When executed well, P3 projects allow both sides of the partnership to benefit. The public gets a transportation facility built, operated, and maintained to contractually defined standards by a private firm or consortium, often earlier than scheduled. The private partner shares the risk associated with a large public infrastructure project, and costs can be reduced through innovative private sector solutions. When the project is complete, the private sector maintains ownership of the asset but also manages the operation and maintenance through the life of the contract. When the contract ends, the project is handed back to the sponsoring public organization in good condition.

To help states and localities tackle the challenge of P3s, in July of 2015 Eno granted P3 Technical Assistance Awards to three localities across the country – Broward County, Florida; the MTC in San Francisco; and the D.C. Mayor’s Office. The program – funded by the Surdna Foundation – was intended for state and local governments that had the necessary interest and regulatory environment to pursue P3s, but did not have the experience within their transportation agency. The program included a one-day summit designed to assist public agencies in better understanding the P3 development process and to build technical capacity among agencies’ professional staff.

D.C’s own P3 summit took place on December 9, 2015 – just one month after the city created OP3. The invitation-only event included professionals from various departments within the Mayor’s Office and District Department of Transportation. The discussion at the summit revolved around proper internal processes for P3 offices and how to protect the public interest and hold private sector companies accountable for the work they are undertaking. (Ed. Note: A full summary of the event can be found here)

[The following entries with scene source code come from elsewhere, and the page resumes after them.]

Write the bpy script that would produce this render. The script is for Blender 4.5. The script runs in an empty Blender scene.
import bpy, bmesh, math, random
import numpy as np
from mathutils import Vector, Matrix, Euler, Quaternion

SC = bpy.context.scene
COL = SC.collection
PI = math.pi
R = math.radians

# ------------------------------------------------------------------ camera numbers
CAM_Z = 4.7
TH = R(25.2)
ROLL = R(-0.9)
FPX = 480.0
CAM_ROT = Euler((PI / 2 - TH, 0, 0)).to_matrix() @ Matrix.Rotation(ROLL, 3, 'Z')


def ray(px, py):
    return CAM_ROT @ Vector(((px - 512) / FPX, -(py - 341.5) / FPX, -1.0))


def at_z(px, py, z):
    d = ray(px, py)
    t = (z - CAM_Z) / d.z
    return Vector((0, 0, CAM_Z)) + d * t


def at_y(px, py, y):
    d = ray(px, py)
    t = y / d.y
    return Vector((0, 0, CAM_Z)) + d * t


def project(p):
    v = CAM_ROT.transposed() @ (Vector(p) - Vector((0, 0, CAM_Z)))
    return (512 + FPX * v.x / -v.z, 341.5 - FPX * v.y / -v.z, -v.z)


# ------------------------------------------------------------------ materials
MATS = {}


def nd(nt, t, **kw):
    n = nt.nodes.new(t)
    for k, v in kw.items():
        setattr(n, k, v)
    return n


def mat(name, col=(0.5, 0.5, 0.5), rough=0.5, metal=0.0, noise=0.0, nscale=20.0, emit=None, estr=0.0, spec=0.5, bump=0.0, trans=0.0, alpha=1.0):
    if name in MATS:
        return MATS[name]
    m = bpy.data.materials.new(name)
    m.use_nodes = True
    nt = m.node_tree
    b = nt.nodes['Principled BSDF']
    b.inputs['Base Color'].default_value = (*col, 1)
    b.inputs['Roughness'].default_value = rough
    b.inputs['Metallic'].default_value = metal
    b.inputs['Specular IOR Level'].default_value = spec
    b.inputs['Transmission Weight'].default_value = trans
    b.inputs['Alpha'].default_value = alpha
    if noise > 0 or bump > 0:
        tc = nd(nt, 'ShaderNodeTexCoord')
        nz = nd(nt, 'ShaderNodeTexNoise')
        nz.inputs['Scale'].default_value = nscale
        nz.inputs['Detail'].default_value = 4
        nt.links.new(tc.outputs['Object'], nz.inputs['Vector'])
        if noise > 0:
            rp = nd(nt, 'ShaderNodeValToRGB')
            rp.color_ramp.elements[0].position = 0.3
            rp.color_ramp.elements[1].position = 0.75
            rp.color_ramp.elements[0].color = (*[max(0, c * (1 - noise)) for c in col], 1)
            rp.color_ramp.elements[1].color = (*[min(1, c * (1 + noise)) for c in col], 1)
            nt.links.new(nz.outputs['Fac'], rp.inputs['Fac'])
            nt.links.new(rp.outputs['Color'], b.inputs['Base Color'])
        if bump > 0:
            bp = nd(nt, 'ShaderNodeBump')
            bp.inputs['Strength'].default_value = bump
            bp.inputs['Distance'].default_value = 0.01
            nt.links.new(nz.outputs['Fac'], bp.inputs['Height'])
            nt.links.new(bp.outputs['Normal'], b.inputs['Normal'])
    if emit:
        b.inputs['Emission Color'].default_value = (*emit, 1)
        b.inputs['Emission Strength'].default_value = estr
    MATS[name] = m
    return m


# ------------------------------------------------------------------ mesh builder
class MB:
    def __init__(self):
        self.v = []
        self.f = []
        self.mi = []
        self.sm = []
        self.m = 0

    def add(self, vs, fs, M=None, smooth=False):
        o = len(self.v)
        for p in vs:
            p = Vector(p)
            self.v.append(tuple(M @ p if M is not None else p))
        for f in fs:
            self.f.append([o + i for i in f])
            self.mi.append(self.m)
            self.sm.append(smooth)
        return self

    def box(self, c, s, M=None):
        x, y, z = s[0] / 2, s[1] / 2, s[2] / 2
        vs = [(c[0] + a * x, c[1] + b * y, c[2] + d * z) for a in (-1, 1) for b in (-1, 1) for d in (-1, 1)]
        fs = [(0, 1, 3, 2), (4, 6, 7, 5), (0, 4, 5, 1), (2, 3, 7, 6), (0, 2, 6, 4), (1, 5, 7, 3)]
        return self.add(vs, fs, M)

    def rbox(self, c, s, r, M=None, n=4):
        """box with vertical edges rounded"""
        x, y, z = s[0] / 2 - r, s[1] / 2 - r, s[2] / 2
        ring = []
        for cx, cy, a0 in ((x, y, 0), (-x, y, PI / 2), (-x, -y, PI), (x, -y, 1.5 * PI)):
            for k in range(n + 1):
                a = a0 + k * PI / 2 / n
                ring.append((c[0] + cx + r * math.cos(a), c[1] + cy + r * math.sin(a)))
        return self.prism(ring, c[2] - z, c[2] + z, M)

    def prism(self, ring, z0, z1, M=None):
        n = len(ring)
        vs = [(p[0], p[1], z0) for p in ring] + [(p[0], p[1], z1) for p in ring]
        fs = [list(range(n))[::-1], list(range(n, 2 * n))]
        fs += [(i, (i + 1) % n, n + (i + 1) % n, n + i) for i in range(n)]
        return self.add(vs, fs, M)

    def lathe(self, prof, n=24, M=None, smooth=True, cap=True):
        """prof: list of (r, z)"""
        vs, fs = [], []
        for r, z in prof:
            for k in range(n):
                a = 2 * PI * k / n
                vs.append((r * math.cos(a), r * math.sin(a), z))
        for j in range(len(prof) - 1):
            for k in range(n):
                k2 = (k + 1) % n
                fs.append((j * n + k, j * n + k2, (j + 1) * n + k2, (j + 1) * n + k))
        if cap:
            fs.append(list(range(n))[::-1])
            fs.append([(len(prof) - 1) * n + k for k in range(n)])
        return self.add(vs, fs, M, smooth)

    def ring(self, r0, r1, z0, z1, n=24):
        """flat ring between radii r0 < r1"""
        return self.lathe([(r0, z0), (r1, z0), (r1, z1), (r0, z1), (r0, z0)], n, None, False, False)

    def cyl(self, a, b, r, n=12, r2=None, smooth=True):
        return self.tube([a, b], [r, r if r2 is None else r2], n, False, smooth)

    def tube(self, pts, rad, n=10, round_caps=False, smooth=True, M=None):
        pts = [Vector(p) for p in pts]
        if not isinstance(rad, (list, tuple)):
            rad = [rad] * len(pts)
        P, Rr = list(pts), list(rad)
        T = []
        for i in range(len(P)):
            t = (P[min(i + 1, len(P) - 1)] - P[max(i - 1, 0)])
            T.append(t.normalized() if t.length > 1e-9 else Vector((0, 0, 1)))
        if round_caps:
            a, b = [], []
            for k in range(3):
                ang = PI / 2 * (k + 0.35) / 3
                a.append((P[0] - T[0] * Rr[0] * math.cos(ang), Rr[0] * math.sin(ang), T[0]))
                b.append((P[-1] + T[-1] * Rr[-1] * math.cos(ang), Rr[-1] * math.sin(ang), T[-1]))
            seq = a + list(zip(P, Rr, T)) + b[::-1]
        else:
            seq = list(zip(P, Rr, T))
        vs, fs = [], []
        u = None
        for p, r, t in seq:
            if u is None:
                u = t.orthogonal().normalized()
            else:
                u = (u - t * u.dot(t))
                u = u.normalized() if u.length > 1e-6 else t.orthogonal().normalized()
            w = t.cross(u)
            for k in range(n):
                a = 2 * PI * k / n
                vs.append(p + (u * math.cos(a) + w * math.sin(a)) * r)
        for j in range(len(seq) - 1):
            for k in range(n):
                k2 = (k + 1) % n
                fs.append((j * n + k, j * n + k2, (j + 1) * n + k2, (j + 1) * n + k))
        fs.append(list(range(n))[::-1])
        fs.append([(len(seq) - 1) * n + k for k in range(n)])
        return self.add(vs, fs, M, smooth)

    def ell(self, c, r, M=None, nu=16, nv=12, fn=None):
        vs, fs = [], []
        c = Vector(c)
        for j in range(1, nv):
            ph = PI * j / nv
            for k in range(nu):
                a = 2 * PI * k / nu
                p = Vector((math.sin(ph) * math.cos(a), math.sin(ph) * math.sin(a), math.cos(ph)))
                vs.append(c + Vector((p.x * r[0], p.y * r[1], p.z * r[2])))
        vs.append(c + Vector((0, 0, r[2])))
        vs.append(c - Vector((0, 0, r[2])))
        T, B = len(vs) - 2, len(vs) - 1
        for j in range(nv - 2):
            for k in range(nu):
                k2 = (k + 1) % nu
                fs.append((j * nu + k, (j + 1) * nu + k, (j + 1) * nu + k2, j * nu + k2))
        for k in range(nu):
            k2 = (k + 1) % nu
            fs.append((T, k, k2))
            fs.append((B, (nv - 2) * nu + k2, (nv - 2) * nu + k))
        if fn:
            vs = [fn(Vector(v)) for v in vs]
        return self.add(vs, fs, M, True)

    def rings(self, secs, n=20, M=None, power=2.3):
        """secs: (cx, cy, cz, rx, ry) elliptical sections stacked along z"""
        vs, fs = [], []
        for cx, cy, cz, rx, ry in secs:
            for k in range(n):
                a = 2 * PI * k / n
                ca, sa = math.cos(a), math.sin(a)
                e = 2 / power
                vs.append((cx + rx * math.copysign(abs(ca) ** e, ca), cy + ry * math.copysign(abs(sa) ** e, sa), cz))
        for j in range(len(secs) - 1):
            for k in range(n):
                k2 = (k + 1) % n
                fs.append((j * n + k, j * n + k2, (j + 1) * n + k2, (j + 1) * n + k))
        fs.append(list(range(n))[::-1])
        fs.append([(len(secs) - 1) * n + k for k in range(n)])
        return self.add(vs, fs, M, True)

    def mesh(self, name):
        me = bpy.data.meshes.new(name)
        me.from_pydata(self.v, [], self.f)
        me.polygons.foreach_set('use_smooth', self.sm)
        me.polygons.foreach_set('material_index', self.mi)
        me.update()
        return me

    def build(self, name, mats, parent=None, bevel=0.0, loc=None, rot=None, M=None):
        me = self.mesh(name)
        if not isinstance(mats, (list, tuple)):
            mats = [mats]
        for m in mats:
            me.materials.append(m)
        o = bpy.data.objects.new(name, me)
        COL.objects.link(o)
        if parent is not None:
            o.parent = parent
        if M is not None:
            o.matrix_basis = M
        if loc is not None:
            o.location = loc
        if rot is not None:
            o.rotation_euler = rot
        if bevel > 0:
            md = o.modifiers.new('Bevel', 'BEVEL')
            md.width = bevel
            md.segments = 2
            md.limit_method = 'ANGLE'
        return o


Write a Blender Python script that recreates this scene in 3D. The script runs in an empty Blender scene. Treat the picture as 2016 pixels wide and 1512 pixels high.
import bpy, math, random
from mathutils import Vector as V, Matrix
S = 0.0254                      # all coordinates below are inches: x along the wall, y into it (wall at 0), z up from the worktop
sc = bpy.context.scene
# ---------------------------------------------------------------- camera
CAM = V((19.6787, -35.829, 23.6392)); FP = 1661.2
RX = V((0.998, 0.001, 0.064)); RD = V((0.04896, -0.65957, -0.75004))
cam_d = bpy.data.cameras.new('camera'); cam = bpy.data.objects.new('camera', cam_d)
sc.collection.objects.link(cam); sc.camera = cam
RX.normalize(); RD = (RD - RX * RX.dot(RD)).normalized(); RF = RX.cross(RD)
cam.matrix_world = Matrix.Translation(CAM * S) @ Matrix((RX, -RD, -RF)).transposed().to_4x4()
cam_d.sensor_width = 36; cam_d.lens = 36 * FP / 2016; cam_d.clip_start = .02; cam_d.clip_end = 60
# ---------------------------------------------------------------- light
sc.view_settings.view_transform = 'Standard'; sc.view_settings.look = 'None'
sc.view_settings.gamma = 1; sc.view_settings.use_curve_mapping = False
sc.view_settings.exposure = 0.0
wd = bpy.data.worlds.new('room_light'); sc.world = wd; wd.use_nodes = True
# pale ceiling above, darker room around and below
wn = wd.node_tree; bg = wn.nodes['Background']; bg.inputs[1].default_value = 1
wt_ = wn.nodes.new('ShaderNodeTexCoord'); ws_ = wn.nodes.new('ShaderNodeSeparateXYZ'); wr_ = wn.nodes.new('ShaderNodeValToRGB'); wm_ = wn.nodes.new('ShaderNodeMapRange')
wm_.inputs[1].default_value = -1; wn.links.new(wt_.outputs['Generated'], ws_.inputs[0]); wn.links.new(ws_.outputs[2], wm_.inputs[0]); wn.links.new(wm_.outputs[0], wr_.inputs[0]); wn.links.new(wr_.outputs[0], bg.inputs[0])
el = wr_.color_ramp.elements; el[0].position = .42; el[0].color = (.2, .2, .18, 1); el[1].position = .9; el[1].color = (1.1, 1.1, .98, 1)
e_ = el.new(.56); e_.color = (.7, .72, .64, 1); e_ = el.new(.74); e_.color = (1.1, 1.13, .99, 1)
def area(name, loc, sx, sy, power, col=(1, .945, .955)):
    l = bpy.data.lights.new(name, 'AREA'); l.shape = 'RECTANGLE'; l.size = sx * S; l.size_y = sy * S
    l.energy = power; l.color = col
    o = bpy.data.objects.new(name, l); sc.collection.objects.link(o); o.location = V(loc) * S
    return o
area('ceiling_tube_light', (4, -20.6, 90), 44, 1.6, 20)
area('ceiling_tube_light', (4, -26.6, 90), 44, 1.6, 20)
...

While the office is young, it is already making exciting strides. At the DC Builds! Symposium, the OP3 and the District released a pipeline of initial projects that will be procured and announced on November 28 of this year. This marks the launch of a 30-day period during which unsolicited proposals for social infrastructure projects will be accepted. Those interested can learn more about the project pipeline here: op3.dc.gov/pipeline

As P3 projects continue to gain popularity, Eno will remain a part of the dialogue to help states and local governments thoughtfully navigate the complex world of P3s.